Glover, in a rare starring role for a studio film, has no trouble keeping up with both threads. He’s heartbreaking as the friendless outcast consigned to a life caring for his crone mother—and working at a family business ceded to a nasty interloper played by R. Lee Ermey—and a little scary as he hisses directives to the rats that have infested his basement. Glen Morgan, part of the Morgan/Wong partnership that produced some of the better X-Files episodes as well as Final Destination movies, re-introduces the Willard character through the home he shares with his mother. The camera peers around dark corners, pulls back to take in the large rooms, and pushes in on Glover’s anguished face. One of the best shots of the movie captures Glover’s pale blue eyes, alive with excitement, as he watches his new friends through a rat hole.

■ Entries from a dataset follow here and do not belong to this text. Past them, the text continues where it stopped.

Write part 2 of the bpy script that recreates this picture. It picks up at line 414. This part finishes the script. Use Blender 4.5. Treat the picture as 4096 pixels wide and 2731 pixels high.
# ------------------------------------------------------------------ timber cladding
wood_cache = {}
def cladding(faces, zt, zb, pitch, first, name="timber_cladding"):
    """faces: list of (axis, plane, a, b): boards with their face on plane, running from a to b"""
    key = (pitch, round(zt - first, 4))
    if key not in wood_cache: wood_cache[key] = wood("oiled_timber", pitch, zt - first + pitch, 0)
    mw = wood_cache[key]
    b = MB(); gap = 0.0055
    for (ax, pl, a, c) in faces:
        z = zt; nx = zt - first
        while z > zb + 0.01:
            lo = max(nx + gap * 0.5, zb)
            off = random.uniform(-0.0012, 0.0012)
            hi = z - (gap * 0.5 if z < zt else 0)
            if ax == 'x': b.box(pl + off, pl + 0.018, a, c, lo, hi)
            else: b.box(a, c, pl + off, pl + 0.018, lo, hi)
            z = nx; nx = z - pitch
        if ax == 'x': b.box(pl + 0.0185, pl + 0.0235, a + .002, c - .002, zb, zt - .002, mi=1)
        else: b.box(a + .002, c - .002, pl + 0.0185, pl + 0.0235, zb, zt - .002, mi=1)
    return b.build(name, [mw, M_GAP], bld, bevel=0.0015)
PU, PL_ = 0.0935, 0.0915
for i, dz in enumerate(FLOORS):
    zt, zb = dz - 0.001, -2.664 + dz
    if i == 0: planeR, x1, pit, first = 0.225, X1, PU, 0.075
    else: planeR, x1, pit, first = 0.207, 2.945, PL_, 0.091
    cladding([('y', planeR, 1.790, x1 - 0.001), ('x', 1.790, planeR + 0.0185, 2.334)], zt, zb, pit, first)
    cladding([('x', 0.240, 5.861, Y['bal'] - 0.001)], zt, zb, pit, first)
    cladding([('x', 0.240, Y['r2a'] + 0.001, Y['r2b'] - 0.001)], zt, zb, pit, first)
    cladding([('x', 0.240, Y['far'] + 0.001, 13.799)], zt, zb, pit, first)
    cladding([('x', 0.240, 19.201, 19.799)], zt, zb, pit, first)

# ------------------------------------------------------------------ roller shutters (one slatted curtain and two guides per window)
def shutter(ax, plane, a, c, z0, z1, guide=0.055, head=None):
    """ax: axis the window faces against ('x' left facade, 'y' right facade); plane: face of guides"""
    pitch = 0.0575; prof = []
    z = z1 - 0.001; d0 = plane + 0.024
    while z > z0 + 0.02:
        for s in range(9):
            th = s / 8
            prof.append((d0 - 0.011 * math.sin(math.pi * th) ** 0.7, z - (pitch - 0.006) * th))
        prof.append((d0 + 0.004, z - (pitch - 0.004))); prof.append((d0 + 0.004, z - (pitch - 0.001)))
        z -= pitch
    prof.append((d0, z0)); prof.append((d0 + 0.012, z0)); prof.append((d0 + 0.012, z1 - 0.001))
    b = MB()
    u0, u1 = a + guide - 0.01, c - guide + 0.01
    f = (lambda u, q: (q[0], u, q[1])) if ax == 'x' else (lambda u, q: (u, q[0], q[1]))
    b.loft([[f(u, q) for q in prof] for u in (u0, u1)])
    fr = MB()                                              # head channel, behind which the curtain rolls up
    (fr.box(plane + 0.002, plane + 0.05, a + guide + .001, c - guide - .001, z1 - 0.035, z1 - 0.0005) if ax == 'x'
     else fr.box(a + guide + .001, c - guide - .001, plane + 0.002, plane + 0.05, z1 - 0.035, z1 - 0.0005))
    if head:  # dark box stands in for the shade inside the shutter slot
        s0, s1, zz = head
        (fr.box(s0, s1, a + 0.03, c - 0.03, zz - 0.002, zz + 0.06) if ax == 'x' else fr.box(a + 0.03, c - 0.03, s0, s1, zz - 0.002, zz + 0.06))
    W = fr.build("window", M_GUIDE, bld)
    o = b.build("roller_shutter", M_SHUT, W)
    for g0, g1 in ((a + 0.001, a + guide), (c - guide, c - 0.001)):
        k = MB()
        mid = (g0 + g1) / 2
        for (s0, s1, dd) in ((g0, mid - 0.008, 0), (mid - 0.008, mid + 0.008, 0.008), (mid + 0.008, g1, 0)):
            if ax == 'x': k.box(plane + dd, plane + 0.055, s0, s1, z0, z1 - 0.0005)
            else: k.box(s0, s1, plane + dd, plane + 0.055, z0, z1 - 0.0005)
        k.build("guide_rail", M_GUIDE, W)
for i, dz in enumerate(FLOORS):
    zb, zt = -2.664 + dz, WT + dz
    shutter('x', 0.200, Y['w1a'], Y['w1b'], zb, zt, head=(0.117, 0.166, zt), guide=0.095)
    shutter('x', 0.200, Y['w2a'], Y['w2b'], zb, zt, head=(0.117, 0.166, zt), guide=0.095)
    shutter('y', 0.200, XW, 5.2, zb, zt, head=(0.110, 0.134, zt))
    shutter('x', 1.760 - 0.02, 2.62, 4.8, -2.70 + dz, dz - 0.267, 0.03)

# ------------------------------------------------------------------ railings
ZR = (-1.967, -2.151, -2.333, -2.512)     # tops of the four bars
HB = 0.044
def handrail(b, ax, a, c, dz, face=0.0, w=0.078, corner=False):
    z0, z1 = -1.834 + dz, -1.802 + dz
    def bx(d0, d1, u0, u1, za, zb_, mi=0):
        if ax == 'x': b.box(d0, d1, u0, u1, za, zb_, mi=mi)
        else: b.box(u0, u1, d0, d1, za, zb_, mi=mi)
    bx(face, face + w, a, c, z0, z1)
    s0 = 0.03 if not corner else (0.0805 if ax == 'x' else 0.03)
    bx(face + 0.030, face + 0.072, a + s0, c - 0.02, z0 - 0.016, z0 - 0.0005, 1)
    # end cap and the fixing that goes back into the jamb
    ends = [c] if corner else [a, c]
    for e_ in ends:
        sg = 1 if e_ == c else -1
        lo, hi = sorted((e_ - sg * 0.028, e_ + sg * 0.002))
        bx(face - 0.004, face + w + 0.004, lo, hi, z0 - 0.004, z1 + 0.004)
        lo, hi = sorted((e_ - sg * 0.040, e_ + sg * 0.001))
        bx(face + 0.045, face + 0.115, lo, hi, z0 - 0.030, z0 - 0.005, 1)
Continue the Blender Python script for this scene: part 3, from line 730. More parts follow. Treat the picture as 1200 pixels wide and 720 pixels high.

The rest of the movie’s small (human) cast doesn’t get nearly so much loving attention. Willard’s boss (Ermey), for example, exists primarily to tee himself up as a foe via ironic rat-related affronts and taunts: specifically vowing not to be devoured by “rats” in the proverbial rat race, or literally trapping Willard in a cage to berate him. Even the main rats aren’t especially expressive; they gain dimension through Glover’s committed portrayal. It’s Willard’s vulnerability that makes Socrates seem like such a gentle comfort, and makes the disobedient, malevolent Ben seem like such a villain—even though the killing Ben does is all made possible, directly or indirectly, by his human frenemy. Glover’s one-man show is so convincing it doesn’t always seem like a performance at all.
Availability: Willard is available on DVD via Netflix and your local video store/library, and available for purchase or rental from the major digital outlets.